Tarih: 19 Ocak 2019
Yazan: Rafet ULUTÜRK
Konu:  2019 tablosunu birlikte çizelim.

Bulgaristan Türkleri Kültür ve Hizmet Derneği (BULTÜRK) ve Bulgaristan Stratejik Araştırma Merkezi (BGSAM) olarak 2018 olaylarını değerlendirip 2019 yılı beklentilerimize işaret etmemiz kolay olmadı. Çünkü biz bir siyasi parti olmasak da, vardığımız politik sonuçların Bulgaristan Türklerinden her üç kişiden birine ulaştığını ve kitlemizi etkileyip tavır belirlediğini biliyoruz.

Buna kanıt ise, geçen yıl Bulgaristan’a giden ve Türkiye’ye gelen vatandaşlarımızın hemen hemen 2 kat artmasıdır. Bulgaristan’ın en büyük komşusu olan Türkiye kapısının daha geniş açtı. Haftalık alış verişler artık Edirne pazarında yapılıyor. Biraz eğlenip güzel bir hafta sonu geçirmek isteyenler İstanbul’a atlıyor. Kıtalar arası uçmak isteyenlerin ilk durağı İstanbul Havalimanı oldu. Hatta Doktora ve mevsim tatiline gidenler bile Türkiye’ye yöneldi. Türkiye’de Emeklilik hak eden soydaşlarımızın birçoğu ise geri köylerine dönüp birçoğu arıcılığa vs. işlerine başladı. Keklik ve tavşan avına gelenler de var vs vs.

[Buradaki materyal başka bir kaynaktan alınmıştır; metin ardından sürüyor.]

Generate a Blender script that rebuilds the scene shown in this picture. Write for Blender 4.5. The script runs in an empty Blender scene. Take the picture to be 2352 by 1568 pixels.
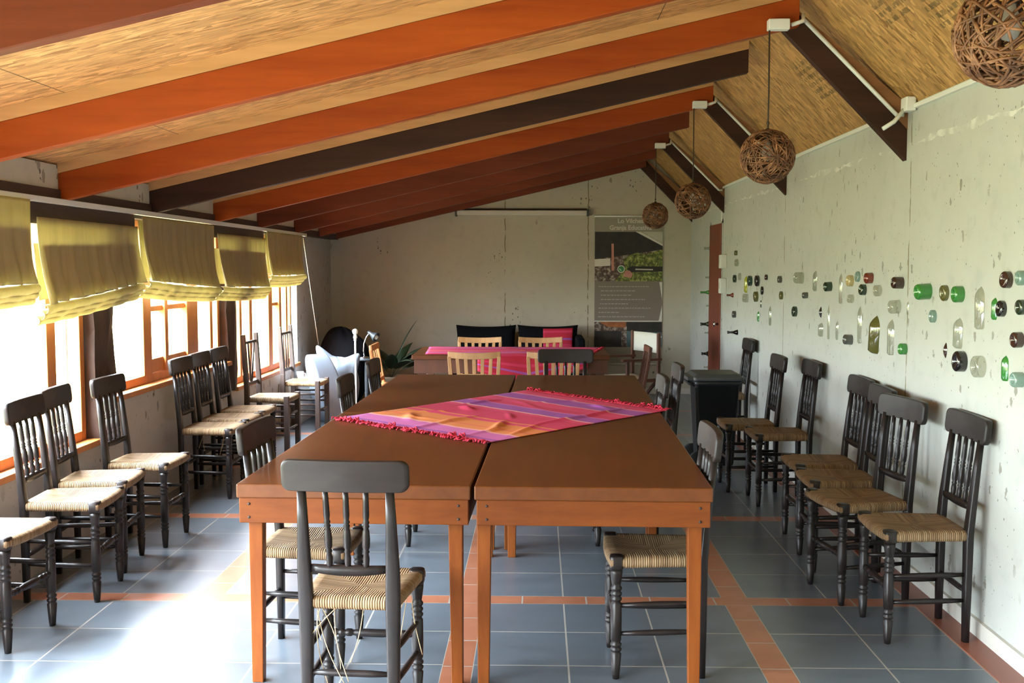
import bpy, bmesh, math, random
from mathutils import Vector, Matrix
PI = math.pi
R = math.radians
random.seed(7)
sc = bpy.context.scene
C = sc.collection

# ------------------------------------------------------------------ camera, world, exposure
cam_d = bpy.data.cameras.new('camera'); cam_d.sensor_width = 36.0; cam_d.lens = 2400 / 2352 * 36.0
cam_d.clip_start = 0.05
cam = bpy.data.objects.new('camera', cam_d); C.objects.link(cam)
cam.location = (0, 0, 1.57); cam.rotation_euler = (R(90 - 4.099), 0, R(1.4046))
sc.camera = cam
sc.view_settings.view_transform = 'Standard'; sc.view_settings.look = 'None'
sc.view_settings.gamma = 1; sc.view_settings.use_curve_mapping = False
sc.view_settings.exposure = 0.60
sc.cycles.max_bounces = 8; sc.cycles.diffuse_bounces = 6; sc.cycles.adaptive_threshold = .02; sc.cycles.glossy_bounces = 3
sc.cycles.transmission_bounces = 4; sc.cycles.transparent_max_bounces = 12
sc.cycles.caustics_reflective = True; sc.cycles.caustics_refractive = False
sc.cycles.use_denoising = True
sc.cycles.sample_clamp_indirect = 25

w = bpy.data.worlds.new('daylight'); sc.world = w; w.use_nodes = True
nt = w.node_tree; nt.nodes.clear()
tc = nt.nodes.new('ShaderNodeTexCoord'); sx = nt.nodes.new('ShaderNodeSeparateXYZ')
rp = nt.nodes.new('ShaderNodeValToRGB'); bg = nt.nodes.new('ShaderNodeBackground'); ow = nt.nodes.new('ShaderNodeOutputWorld')
mr = nt.nodes.new('ShaderNodeMapRange'); mr.inputs[1].default_value = -1; mr.inputs[2].default_value = 1
nt.links.new(tc.outputs['Generated'], sx.inputs[0]); nt.links.new(sx.outputs[2], mr.inputs[0]); nt.links.new(mr.outputs[0], rp.inputs[0])
nt.links.new(rp.outputs[0], bg.inputs[0]); nt.links.new(bg.outputs[0], ow.inputs[0])
e = rp.color_ramp.elements
def k3(c, k): return (c[0]*k, c[1]*k, c[2]*k, 1)
SKY = (.84, .94, 1.06)
e[0].position = 0.0; e[0].color = k3((.30, .34, .20), .28)                # lawn outside, seen below the horizon
e[1].position = 1.0; e[1].color = k3(SKY, 1.0)                            # overcast sky: zenith three times the horizon
for p, c in ((0.47, k3((.36, .41, .25), .30)), (0.505, k3((.80, .90, .80), .30)), (0.55, k3(SKY, .33)), (0.62, k3(SKY, .50)), (0.72, k3(SKY, .80)), (0.85, k3(SKY, .95))):
    k = e.new(p); k.color = c
bg.inputs[1].default_value = 84.0

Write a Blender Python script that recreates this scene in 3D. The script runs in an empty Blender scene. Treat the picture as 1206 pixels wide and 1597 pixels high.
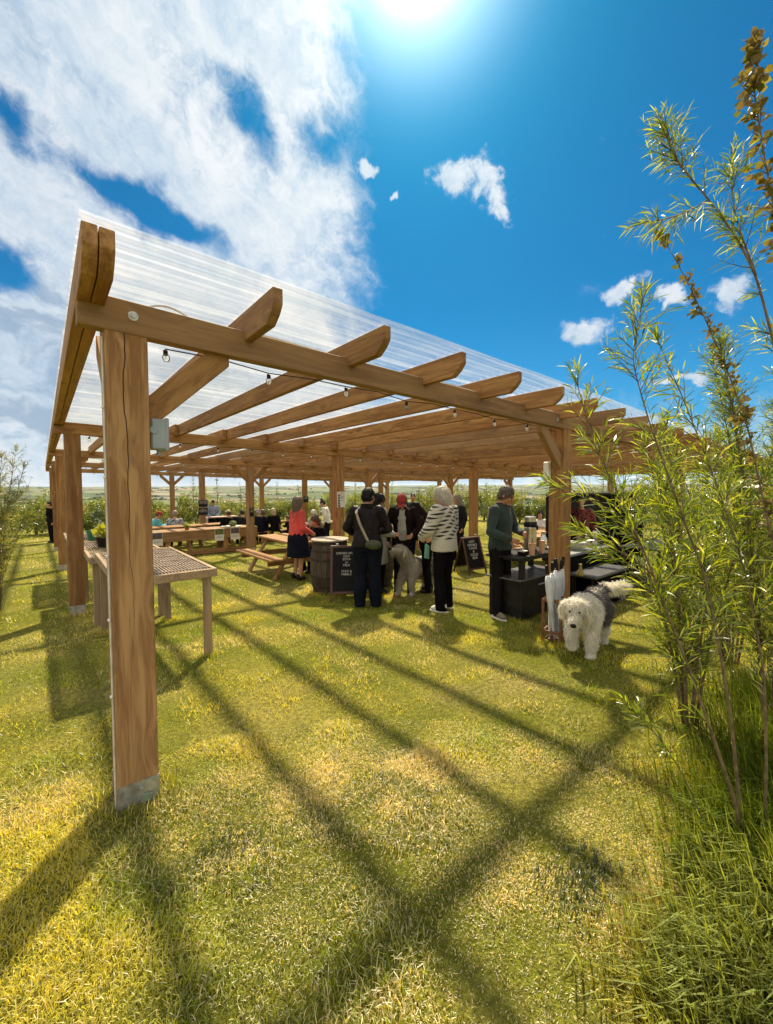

Bulgaristan’da, Bulgaristanlı Türkler ve genelde Bulgar halkı için 2018 bir durgunluk yılıydı, hatta konuları siyasete bağlamadan edemeyenler geçen yıl birçok konuda geri dönüşten, gidişin geri vitese takıldığından söz edenlerde vardır. Genel kanıya göre, geçen sene Bulgaristan’da insan hakları, azınlık hak ve özgürlüklerini savunanlar büyük ölçüde pes etti. “Bu siyaset insanlarıyla yol alınmaz” deyip ülkeyi terk edenler geçen yıllara göre daha da arttı. Politik sahnede seçmenlerle seçilenler (milletvekilleri ve siyasetçiler) arasındaki ilişkiler iyice koptu ve uçurum derinleşti.

III. Bulgar devleti olarak anılan, 1878’den sonra geçen 140 yılı baştanbaşa kapsayan dönemde, en az doğumu olan geçen sene 2018’de oldu. 2017’e kıyasla % 8 gerileme var.

Son sayım 2011’de yapılmıştı. 2 sayım arasında Bulgaristan nüfusu içinde etnik Bulgarların oranı 1 milyon kişi azalmış bulunuyor. Bunlar Bulgar Bilimler Akademisinin resmi verileridir.

Bulgaristan’da hayatın geri vitese takıldığını bir tek demografi (nüfus) olaylarında değil, aynı zamanda ekonomik bunalımın derinleşmesinde de izledik.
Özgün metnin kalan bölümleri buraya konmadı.